The Financial Secrecy Index ranks jurisdictions according to their secrecy and the scale of their offshore financial activities.

Published on 30 January 2018, it “is founded on published, independently verifiable data. In contrast to some so called ‘blacklists’ of tax havens, inclusion in the FSI is not based on political decision making.”

Countries are assessed against criteria which include whether companies, trusts and foundations are required to reveal their true owners, whether annual accounts are made available online in open data format, or the extent to which jurisdictions’ rules comply with anti-money laundering standards (FATF’s 40 recommendations). A total of 20 Key financial secrecy indicators (see below) is used for the measurement of the secrecy score.

Luxembourg

Its rank “is based on a moderate secrecy score of 58 and a very large share of the market for offshore financial services, at over 12 percent of the global total. Its position is largely unchanged since our 2015 index.”

The index states that its enormous financial sector has achieved “a strong degree of ‘capture’ over the political system, media and culture. Criticism of the finance sector, and discussion about its relationship to society, used to be exceedingly rare, though the LuxLeaks revelations in 2014 are helping to change this.”

Luxembourg scored better on buying citizenship, availability of public statistics, bilateral treaties and international cooperation. But it scored worse on recorded company ownership, other wealth ownership such as real estate and valuable assets stored in freeports, limited partnership transparency, public company ownership, and harmful structures in its legal and regulatory framework.

Find the comprehensive report on Luxembourg here.

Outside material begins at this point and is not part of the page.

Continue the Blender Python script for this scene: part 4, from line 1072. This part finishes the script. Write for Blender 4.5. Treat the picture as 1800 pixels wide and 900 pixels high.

Key financial secrecy indicators

  1. Banking secrecy: Does the jurisdiction provide banking secrecy?
  2. Trust and foundation register: Does the jurisdiction have a central register of trusts and foundations which is publicly accessible?
  3. Recorded company ownership: Does the jurisdiction require non-listed companies to submit information on beneficial and legal ownership?
  4. Other wealth ownership: Does the jurisdiction have ownership transparency of real estate and of valuable assets stored in freeports?
  5. Limited partnership transparency: Does the jurisdiction have transparency of limited partnerships (ownership and annual accounts?)
  6. Public company ownership: Does the jurisdiction require limited liability companies to publish beneficial ownership info on public records?
  7. Public company accounts: Does the jurisdiction require limited liability companies to file and make public annual accounts?
  8. Country-by-country reporting: Does the jurisdiction require companies to publish financial reporting data on a country-by-country reporting basis?
  9. Corporate tax disclosure: Does the jurisdiction publish all unilateral cross-border tax rulings, and ensure access to BEPS Action 13 CBCRs?
  10. Legal entity identifier: Does the jurisdiction requires domestic legal entities to use the legal entity identifier (LEI)?
  11. Tax administration capacity: Does the tax administration have adequate capacity to investigate and ultimately tax people and companies?
  12. Consistent personal income tax: Does the jurisdiction have a consistent Personal Income Tax regime? Does it allow buying citizenship?
  13. Avoids promoting tax evasion: Does the jurisdiction avoid promoting tax evasion on worldwide capital income on interest and dividends?
  14. Tax court secrecy: Does the jurisdiction have transparency in its judicial system in tax matters?
  15. Harmful structures: Does the jurisdiction have harmful instruments and structures within its legal and regulatory framework?
  16. Public statistics: Does the jurisdiction makes statistics on finance, trade, investments and taxes publicly available?
  17. Anti-money laundering: Does the jurisdiction meet the anti-money laundering recommendations of FATF?
  18. Automatic information exchange: Does the jurisdiction participate in international cooperation on automatic information exchange for tax purposes?
  19. Bilateral treaties: Does the jurisdiction have bilateral treaties for exchange of information exchange in place?
  20. International legal cooperation: Does the jurisdiction participate in international transparency commitments and cooperation on money laundering and crime?